Este juego indigno y patético de los poderes públicos para parecer un país democrático produce un efecto de enorme indignación en un país mayoritariamente joven. ¿Cómo un presidente que transformo la Constitución en su juguete personal puede señalar el camino a la juventud, numerosa, creativa y cada vez más urbana? ¿Qué credibilidad tiene para convencerlos de que respeten «la moral y la ley»?
Lo que ocurrió al pueblo de Burkina Faso en octubre 2014 es un claro resultado de este proceso. «Nosotros no jugamos más con la Constitución», exclamaban durante las manifestaciones.
Estos acontecimientos, trágicos y gloriosos, han hecho dejar de considerar la Constitución como un cachivache institucional a la occidental, y transformarlo en una herramienta para el cumplimiento de un conjunto de reglas que se aplique a todo el mundo y la estabilización de un marco en el que la creatividad del pueblo pueda construir el edificio institucional que le conviene.
La guardia «presidencial» que detuvo al presidente de la transición, en el golpe de estado del miércoles 16 de septiembre cometido a un mes de las elecciones generales, parecía decir sin rodeos: «Queremos recuperar nuestra propiedad privada, el poder; nuestra legitimidad reside en la fortaleza de nuestra organización y en nuestras armas».
Y de esta forma recordar al pueblo burquinabe que está bajo la amenaza de un grupo de 1.300 personas armadas que no se quieren dejar la fuente de alimento que representa el poder.
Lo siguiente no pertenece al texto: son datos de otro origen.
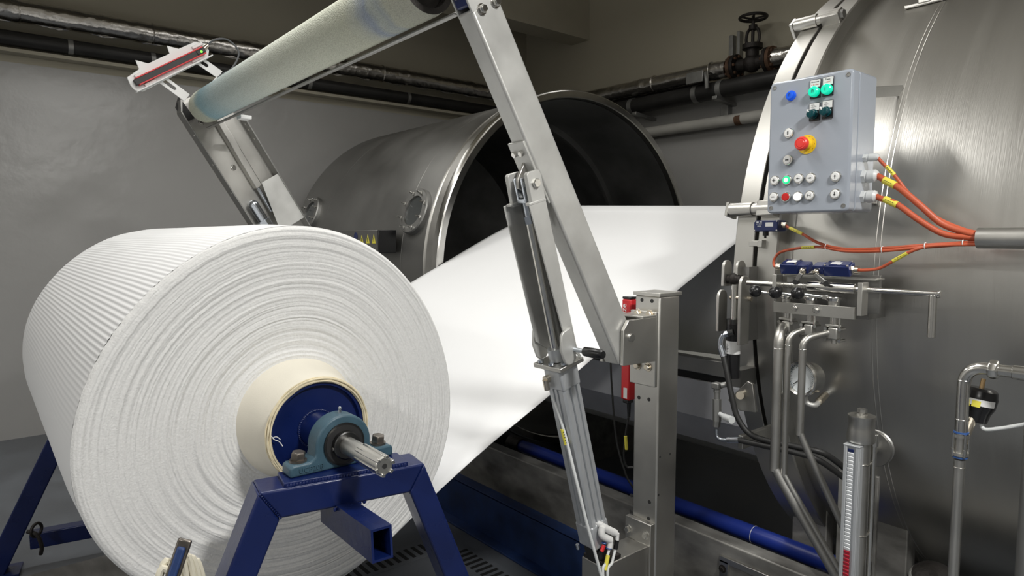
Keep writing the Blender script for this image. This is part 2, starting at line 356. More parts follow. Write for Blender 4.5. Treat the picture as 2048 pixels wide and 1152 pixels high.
# ------------------------------------------------------------------ the hall
struct(MB().box((-6.6, -4.0, -0.2), (3.6, 5.65, 0.0)).build('floor', 'floor', smooth=False))
struct(MB().box((-6.6, -4.0, 4.6), (3.6, 5.65, 4.75)).build('ceiling', 'ceil', smooth=False))
struct(MB().box((-6.6, -4.0, 0), (-6.45, 5.65, 4.6)).build('wall_left', 'wall', smooth=False))
struct(MB().box((-6.45, 5.5, 0), (3.6, 5.65, 4.6)).build('wall_back', 'wall', smooth=False))
struct(MB().box((-6.45, -4.15, 0), (3.6, -4.0, 4.6)).build('wall_front', 'wall', smooth=False))
struct(MB().box((3.45, -4.0, 0), (3.6, 5.5, 4.6)).build('wall_right', 'wall', smooth=False))
struct(MB().box((-5.64, -4.0, 3.80), (-5.36, 5.5, 4.6)).build('trim_beam', 'beamp', smooth=False))
# slotted drain set in the floor (an L of slots behind the stand leg)
d = T('floor_drain', 'slotted drain channel let into the floor behind the blue stand leg', 'drain', (-2.6, 1.6, 0.0))
MB().box((-2.90, 1.05, -0.005), (-2.74, 1.915, 0.001)).build('drain_cover', 'floor', d, smooth=False)
MB().box((-2.74, 1.755, -0.005), (-1.55, 1.915, 0.001)).build('drain_cover', 'floor', d, smooth=False)
for k in range(19):
    y = 1.08 + k * 0.042; MB().box((-2.87, y, 0.0005), (-2.77, y + 0.019, 0.0025)).build('drain_slot', 'slot', d, smooth=False)
for k in range(26):
    x = -2.68 + k * 0.042; MB().box((x, 1.785, 0.0005), (x + 0.019, 1.885, 0.0025)).build('drain_slot', 'slot', d, smooth=False)

# ------------------------------------------------------------------ pipework on the walls
def foil_tube(p0, p1, r, n, parent, name='foil_wrap', seed=0):
    p0, p1 = V(p0), V(p1); L = (p1 - p0).length; m = int(L / 0.035); pts = [p0.lerp(p1, i / m) for i in range(m + 1)]
    def rf(i, an, p):
        q = Vector((p.x * 5 + seed, p.y * 5, p.z * 5)) + Vector((math.cos(an), math.sin(an), math.cos(an) * .5)) * 1.3
        ring = 0.006 if (i % 24) in (0, 1) else 0.0
        return r * (1 + 0.035 * noise.noise(q * 1.3) + 0.018 * noise.noise(q * 4.0)) + ring
    return MB().tube(pts, r, n, radf=rf).build(name, 'foil', parent, angle=50)
p = T('insulated_pipe', 'foil-wrapped insulated pipe running along the left wall under the beige paint', 'pipe', (-6.30, 0.8, 3.2))
foil_tube((-6.32, -3.9, 3.29), (-6.32, 5.0, 3.29), 0.082, 22, p)
for y in (-0.62, 0.36, 1.26, 2.3, 3.4):
    MB().torus((-6.32, y, 3.29), (0, 1, 0), 0.084, 0.006, 24, 6).build('band', 'foil', p)
MB().tube([(-6.32, y / 10, 3.213 + 0.012 * math.sin(y * 1.9)) for y in range(-38, 50)], 0.009, 6).build('loose_seam', 'foil', p)
p = T('wall_pipe', 'dark wrapped pipe on clamps below the foil pipe of the left wall', 'pipe', (-6.32, 0.8, 3.0))
MB().cyl((-6.34, -3.9, 3.085), (-6.34, 5.2, 3.085), 0.057, n=24).build('pipe_run', 'blackp', p)
for y in (0.66, 1.24, 2.6, 3.7):
    MB().cyl((-6.34, y, 3.085), (-6.34, y + 0.035, 3.085), 0.061, n=24).build('pipe_clamp', 'galv', p)
p = T('cable_shelf', 'narrow beige ledge under the dark pipe of the left wall', 'ledge', (-6.4, 0.8, 2.98))
MB().box((-6.45, -3.9, 2.985), (-6.33, 5.45, 3.012)).build('shelf', 'beamp', p, smooth=False)
def bracket(p0, p1, label, name='pipe_bracket', w=0.04, h=0.035, grp=None):
    t = T(name, label, 'bracket', p0, grp)
    MB().bar(p0, p1, w, h, (0, 0, 1)).build('arm', 'galv', t, bevel=0.003)
    return t
b1 = bracket((-6.45, 2.20, 2.965), (-6.18, 2.20, 2.945), 'small steel pipe bracket on the left wall beside the big drum')
b2 = bracket((-6.45, 1.18, 2.96), (-6.20, 1.18, 2.96), 'small steel pipe bracket on the left wall behind the red light bar')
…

La historia reciente de Burkina Faso es un ejemplo de la bifurcación histórica ante la que se colocan las sociedades africanas medio siglo después de las independencias: la dislocación de sus sociedades en mafias rivales capaces, para mantener su territorio, de las crueldades más atroces, o de la invención de instituciones habitables capaces de ser interiorizadas y respetadas por la ciudadanía.
Boko Haram es posible. Nelson Mandela también lo es. El éxito del golpe de estado del equipo mortífero de la guardia presidencial de Burkina Faso es posible. Pero también lo es la capacidad creativa de la revolución de octubre y noviembre de 2014 para reanudar y apropiarse, de nuevo, de la historia.